Price hike hits take-up of Sidmouth beach huts

PUBLISHED: 06:15 07 May 2016

A sign on Sidmouth's vacant beach huts

A sign on Sidmouth's vacant beach huts

Archant

Campaigners say outcome is ‘predictable’ but ‘sad’

An ‘outrageous’ hike in Sidmouth beach hut rental prices has hit the take-up rate – an outcome that has been branded ‘predictable’ but ‘sad’ by campaigners.

Once-lengthy waiting lists were exhausted for the first time in years as tenants – who will see costs almost double over two years - failed to renew their leases and East Devon District Council (EDDC) was forced to put up vacancy notices.

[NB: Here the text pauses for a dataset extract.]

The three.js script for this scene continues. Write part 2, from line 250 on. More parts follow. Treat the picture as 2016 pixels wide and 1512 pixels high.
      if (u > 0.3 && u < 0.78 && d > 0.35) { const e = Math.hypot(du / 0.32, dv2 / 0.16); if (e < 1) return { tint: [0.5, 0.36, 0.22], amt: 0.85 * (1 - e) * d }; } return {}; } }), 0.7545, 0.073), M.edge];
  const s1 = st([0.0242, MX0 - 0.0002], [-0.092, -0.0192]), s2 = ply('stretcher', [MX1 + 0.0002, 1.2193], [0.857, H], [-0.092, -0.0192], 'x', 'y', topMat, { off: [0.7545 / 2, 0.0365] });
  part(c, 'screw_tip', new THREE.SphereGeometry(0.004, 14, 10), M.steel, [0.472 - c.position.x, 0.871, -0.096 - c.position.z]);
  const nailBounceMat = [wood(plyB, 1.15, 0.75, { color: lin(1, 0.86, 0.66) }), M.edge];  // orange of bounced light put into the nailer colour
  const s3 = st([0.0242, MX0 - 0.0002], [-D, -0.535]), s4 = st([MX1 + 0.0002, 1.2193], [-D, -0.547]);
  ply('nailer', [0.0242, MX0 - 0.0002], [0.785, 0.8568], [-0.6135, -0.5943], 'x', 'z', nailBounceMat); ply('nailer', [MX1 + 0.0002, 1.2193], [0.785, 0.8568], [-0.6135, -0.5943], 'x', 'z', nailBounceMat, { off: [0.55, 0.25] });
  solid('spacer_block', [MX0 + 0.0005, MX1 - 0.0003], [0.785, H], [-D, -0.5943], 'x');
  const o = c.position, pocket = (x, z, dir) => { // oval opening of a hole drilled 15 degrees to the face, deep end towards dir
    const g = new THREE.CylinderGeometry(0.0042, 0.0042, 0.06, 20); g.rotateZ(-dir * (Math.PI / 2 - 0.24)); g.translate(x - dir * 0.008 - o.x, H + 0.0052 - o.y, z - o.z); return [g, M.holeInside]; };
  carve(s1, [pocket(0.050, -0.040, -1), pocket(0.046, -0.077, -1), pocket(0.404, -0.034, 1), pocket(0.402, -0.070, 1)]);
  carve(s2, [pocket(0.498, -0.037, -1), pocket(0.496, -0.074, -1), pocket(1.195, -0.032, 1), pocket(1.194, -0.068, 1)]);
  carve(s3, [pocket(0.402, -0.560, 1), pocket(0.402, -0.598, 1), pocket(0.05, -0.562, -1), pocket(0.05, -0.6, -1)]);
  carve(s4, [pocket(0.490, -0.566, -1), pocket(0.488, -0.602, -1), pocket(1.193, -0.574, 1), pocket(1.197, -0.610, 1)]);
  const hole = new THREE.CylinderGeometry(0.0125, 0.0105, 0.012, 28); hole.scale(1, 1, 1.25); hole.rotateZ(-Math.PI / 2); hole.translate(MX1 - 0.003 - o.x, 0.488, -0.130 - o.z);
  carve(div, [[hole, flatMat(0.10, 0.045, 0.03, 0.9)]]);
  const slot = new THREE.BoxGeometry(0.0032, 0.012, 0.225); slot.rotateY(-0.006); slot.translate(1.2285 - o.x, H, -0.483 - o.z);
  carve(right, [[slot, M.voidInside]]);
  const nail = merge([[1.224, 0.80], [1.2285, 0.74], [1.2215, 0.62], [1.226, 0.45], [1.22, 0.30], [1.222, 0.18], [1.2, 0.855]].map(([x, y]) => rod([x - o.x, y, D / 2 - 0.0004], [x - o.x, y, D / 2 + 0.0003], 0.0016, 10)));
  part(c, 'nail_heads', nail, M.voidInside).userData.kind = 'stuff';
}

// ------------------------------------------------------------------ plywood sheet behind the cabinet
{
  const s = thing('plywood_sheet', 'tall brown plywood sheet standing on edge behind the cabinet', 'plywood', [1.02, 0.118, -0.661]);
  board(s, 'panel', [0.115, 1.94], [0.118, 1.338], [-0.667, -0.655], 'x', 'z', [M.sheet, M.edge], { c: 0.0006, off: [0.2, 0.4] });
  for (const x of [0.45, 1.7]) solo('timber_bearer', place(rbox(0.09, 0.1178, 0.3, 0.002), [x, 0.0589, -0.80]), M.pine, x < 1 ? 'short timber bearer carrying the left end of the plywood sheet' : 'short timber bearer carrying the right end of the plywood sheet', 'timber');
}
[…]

The authority confirmed early this week that 115 people out of 445 across East Devon decided not to keep their beach huts. It said a high number of vacancies could lead to a review of the charges.

An EDDC spokesperson confirmed the last vacancy in Sidmouth’s 24 huts was filled on Wednesday and added that the majority had gone to local residents – after fears had been expressed that townsfolk would be ‘priced out’.

Those opposed to the price hike say things will only get worse next year, as a further increase will see Sidmouth rents rise to £1,002 in 2017/18. This is up from £732 in 2016/17 and £521.67 last year.

District councillor Marianne Rixson, ward member for Sidmouth/Sidford, said: “The slow take-up of beach huts in Sidmouth was predictable. At EDDC’s scrutiny meeting, I challenged this outrageous price hike. Previously there has been a waiting list, whereas this year the council has had to resort to adverts on the beach huts to encourage people to rent them. Next year, more desperate measures may well be called for. Despite justifiable opposition from both councillors and residents, EDDC refused to listen to common sense and this has been the result.”

Anna Thompson formerly rented a beach hut at Jacob’s Ladder. She said: “I’m not at all surprised, but I do think it’s sad that people have been denied access to a once-popular resource because of an unrealistic budget decision by EDDC. Because I turned down my tenancy this year, even if they drop the price next year, I will have lost my place and will not be allowed back on the waiting list.”

An EDDC spokesperson said: “The number of beach hut tenants who have decided not to renew is 115 [out of a total of 445 across East Devon]. This equates to a retention rate of 76 per cent. We are currently working through our remaining waiting lists, which have been reopened for the first time in many years, to try and re-let the remaining vacant beach hut sites. If we exhaust this and still have vacant beach hut sites, we will advertise them.

“If, at the end of the year, we reach a position where we still have a high degree of vacant huts, a review of our charges will be undertaken. We will carry out consultation with town and parish councils progressively throughout this year.”